L'importanza di chiamarsi Brambilla

La chiave per aprire i cancelli del passato, per entrare nelle stanze della nostra storia e della memoria troppo spesso lasciate in disparte, per ritrovare le origini, i costumi, gli antichi mestieri, le usanze dimenticate e le parole cancellate dai vocabolari.

A fornirci questa chiave è Ottavio Lurati, docente di linguistica italiana all' Università di Basilea, con il suo volume «Nomi di luoghi e di famiglie. E i loro perché?... Lombardia, Svizzera italiana e Piemonte» (Pietro Macchione Editore, pp.274, euro 20).

«Un viaggio per vedere quanto ci dice il territorio che ci ospita - scrive Lurati - e, nel contempo, scoprire dei valori comunitari condivisi». I nomi di luoghi e paesi, la storia dei cognomi, la vita quotidiana di un' epoca lontana. Poi un tuffo nelle esistenze di agricoltori, di operai, di monaci, di artigiani, di carpentieri. I campi, i conventi, le botteghe, le piazze, le montagne e le culture diverse che nei secoli, giorno dopo giorno, si sono incontrate, amalgamate, sviluppate, cresciute.

Un lavoro rigoroso e scientifico quello del professore di Chiasso che ci offre la possibilità di rispondere a mille domande e di toglierci parecchi dubbi. Quei cognomi che sentiamo tutti i giorni, per esempio. Basta frenare per un istante la nostra fretta e interrogarci. Ma dove nascono? Da dove arrivano? Chi erano gli antenati che hanno cominciato a scrivere la nostra storia e il nostro presente?

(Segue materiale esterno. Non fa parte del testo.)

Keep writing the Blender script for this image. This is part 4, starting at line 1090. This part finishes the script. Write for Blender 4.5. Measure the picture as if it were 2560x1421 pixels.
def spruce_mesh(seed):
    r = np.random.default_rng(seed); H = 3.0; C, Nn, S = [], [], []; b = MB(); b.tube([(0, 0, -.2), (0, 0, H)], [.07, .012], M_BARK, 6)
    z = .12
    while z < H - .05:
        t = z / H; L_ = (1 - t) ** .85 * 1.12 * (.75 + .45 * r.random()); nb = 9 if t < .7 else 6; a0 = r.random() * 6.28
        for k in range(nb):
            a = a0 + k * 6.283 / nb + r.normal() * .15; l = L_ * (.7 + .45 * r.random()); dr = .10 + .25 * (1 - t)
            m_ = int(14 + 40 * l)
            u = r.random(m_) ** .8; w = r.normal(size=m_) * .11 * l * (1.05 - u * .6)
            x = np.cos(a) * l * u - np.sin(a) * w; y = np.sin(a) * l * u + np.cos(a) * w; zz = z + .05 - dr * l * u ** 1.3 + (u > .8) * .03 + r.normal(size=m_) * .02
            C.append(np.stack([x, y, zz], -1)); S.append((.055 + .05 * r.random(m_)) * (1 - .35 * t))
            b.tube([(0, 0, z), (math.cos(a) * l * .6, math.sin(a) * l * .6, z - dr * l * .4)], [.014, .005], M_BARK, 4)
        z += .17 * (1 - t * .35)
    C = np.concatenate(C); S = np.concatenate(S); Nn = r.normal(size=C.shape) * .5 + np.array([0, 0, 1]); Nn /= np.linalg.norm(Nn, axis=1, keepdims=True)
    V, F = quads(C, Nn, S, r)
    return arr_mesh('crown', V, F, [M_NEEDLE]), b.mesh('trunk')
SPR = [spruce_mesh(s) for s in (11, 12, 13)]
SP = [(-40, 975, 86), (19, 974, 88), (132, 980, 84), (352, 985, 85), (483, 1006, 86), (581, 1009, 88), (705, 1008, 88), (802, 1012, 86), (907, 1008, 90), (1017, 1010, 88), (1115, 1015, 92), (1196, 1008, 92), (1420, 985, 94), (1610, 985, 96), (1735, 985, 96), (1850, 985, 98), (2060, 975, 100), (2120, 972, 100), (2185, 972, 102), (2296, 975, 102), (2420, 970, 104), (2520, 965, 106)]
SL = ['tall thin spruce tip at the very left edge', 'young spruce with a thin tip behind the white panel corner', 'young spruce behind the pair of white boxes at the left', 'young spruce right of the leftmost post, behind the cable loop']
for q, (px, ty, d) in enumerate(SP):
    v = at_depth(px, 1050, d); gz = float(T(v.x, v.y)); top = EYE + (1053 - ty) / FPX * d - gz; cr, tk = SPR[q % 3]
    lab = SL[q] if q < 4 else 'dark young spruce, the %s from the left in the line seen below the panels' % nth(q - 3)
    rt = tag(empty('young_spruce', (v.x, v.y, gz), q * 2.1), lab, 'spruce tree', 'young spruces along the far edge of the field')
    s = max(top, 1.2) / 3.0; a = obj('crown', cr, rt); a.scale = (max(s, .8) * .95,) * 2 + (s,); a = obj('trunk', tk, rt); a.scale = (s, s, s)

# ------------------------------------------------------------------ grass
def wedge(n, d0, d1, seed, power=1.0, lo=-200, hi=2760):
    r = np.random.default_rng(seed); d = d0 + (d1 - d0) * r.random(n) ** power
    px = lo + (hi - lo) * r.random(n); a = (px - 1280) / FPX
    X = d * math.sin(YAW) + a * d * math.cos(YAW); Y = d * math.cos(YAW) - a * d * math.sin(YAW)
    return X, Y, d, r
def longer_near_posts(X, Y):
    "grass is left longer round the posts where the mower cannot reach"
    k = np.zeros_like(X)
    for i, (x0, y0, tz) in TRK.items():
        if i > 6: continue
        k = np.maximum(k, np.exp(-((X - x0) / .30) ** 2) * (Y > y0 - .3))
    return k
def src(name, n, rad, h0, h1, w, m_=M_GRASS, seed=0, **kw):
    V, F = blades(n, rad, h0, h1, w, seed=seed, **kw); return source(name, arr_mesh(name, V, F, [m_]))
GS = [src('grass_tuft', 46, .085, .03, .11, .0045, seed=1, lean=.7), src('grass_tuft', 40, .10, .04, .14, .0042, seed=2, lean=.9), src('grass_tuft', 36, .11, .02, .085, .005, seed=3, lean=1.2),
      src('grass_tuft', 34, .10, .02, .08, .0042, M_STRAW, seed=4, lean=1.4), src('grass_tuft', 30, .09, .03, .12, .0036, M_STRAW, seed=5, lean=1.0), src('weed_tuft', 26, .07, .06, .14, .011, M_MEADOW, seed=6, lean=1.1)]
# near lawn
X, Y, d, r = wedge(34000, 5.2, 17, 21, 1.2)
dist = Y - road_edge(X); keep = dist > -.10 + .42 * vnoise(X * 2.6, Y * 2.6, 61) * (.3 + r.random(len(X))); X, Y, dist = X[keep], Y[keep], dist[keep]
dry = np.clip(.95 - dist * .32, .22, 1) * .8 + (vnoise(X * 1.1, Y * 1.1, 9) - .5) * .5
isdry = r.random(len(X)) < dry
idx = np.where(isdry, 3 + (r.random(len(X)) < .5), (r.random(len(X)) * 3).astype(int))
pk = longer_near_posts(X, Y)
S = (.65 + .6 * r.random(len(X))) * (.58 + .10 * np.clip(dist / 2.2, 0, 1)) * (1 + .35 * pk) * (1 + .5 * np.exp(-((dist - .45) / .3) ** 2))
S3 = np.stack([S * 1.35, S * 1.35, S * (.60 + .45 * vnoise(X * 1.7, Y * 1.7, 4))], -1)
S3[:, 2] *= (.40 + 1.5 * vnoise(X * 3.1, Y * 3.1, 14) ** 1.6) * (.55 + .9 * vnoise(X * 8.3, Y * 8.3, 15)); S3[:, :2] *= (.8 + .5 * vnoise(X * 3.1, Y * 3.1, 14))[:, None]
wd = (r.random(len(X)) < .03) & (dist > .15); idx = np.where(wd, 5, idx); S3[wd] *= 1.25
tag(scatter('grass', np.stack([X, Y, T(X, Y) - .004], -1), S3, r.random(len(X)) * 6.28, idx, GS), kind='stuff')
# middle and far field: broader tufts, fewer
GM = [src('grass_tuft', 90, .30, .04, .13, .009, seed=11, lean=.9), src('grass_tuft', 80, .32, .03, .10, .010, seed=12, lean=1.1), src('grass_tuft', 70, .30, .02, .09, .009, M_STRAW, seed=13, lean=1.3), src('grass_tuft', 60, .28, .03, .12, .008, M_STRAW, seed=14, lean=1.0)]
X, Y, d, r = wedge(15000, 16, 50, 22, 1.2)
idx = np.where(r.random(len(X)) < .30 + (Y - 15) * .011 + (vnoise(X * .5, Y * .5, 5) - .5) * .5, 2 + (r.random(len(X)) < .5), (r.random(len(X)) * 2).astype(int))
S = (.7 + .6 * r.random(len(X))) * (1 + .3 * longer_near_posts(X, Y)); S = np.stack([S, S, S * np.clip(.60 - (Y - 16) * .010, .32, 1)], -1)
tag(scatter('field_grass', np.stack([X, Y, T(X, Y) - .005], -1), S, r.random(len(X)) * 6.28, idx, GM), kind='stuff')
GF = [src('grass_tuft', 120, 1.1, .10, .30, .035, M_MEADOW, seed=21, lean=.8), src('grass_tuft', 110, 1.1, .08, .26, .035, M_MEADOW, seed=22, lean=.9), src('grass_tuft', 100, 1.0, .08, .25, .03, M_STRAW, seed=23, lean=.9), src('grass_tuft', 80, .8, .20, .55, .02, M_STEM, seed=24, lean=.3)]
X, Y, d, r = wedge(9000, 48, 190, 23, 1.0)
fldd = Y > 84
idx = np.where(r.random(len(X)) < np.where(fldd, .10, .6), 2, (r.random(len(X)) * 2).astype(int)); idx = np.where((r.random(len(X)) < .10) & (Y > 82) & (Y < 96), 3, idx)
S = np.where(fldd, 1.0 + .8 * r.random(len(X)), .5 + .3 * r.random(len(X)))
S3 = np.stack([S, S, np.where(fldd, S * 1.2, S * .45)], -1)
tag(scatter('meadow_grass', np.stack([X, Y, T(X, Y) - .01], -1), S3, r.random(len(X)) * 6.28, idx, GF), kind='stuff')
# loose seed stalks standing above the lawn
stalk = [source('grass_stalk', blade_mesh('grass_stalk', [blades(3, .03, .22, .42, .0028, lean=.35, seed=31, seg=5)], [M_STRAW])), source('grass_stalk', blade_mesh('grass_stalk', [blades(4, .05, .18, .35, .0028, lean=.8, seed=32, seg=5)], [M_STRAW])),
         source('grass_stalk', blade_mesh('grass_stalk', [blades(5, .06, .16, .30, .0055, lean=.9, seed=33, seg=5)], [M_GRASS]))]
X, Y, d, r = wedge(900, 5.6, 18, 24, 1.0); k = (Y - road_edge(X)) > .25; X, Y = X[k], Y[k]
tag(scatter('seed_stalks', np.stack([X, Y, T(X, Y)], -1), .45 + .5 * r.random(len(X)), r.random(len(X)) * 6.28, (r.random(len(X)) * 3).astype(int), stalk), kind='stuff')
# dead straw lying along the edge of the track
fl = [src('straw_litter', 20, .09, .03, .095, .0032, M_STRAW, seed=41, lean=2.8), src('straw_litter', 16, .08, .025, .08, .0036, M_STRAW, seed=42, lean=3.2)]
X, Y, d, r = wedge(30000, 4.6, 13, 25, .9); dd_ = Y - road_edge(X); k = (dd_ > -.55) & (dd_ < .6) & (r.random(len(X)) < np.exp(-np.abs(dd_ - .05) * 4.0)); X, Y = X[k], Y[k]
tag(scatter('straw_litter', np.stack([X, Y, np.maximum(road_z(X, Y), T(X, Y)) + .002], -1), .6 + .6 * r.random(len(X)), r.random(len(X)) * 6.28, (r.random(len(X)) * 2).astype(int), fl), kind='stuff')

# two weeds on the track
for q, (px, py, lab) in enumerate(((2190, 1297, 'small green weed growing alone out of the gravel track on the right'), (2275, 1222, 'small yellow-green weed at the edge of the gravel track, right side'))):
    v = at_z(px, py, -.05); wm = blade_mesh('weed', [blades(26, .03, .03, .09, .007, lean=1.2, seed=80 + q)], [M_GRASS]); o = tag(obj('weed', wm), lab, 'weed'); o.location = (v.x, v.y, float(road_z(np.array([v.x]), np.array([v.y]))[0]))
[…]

Ci sono i Sacchi, soprannome di un mestiere che nei secoli si è fatto cognome: da guardiansacco, che era l'epiteto di chi andava a controllare nelle dogane oppure i Chiesa, cognome che nasce dalle famiglie che abitavano nei pressi della chiesa. E i Bernasconi? Coloro che sono insediati nella Berna, ossia nello stanziamento fortificato. Un cognome, ricorda il professore, che già nel IX secolo veniva portato con fierezza. Non dimentichiamoci i Garzanti (poi anche Garzelli). Un altro mestiere antico. Gente che lavorava la lana con il cardo. E i Lattuada? Si parte dagli artigiani che lavoravano il tufo che in diversi dialetti si pronunciava tuf o tuv . Da qui la tuvada , il luogo della cava che diventa tuada . E il passo è breve. E i Brambilla? Semplicissimo, le persone giunte da Brambaa, meglio, dalla Val Brembana. Già nel Quattrocento numerosi Brembilla (poi Brambilla) arriveranno come lavoratori agricoli nei dintorni di Milano. Così come i Rava o i Ravizza, cognome che compare in molti luoghi della Lombardia, che arrivarono da una delle località comunemente dette Rava a causa delle frane che avevano segnato la gente e il territorio o i Bertoli, nome di famiglia assai diffuso in tutta l' Italia settentrionale e nel Ticino, che in origine erano i Berth , dal tedesco Berath , che si traduce semplicemente in chiaro e limpido.

«Non solo curiosità - chiarisce il professor Lurati, che nel 2003 vinse il prestigioso Premio Galilei - ma anche una pista nuova per accostarci agli uomini e alle donne che quei nomi hanno dato e continuano a dare». Qualcuno ha definito il professor Lurati un Indiana Jones del linguaggio, un esploratore che si è tenuto sempre ben lontano dai luoghi comuni e dalle vie più facili. Cognomi, famiglie e luoghi. Como, per esempio, che deriva da Cumb, vale a dire un' ampia conca tra le colline. Baranzate di Bollate, Baranzaa ( baragia ) più semplicemente terra abbandonata, Lecco, Leukós , splendente, un richiamo al lago e alle sue luci. E si cammina per i sentieri della storia senza fermarsi.

Poi, magari, si inciampa nei Migliavacca che portano subito al mondo della campagna e ai Tettamanzi (e Tettamanti) ovvero gli incaricati della quotidiana mungitura. Un altro mondo. Un' altra storia. Andiamo oltre.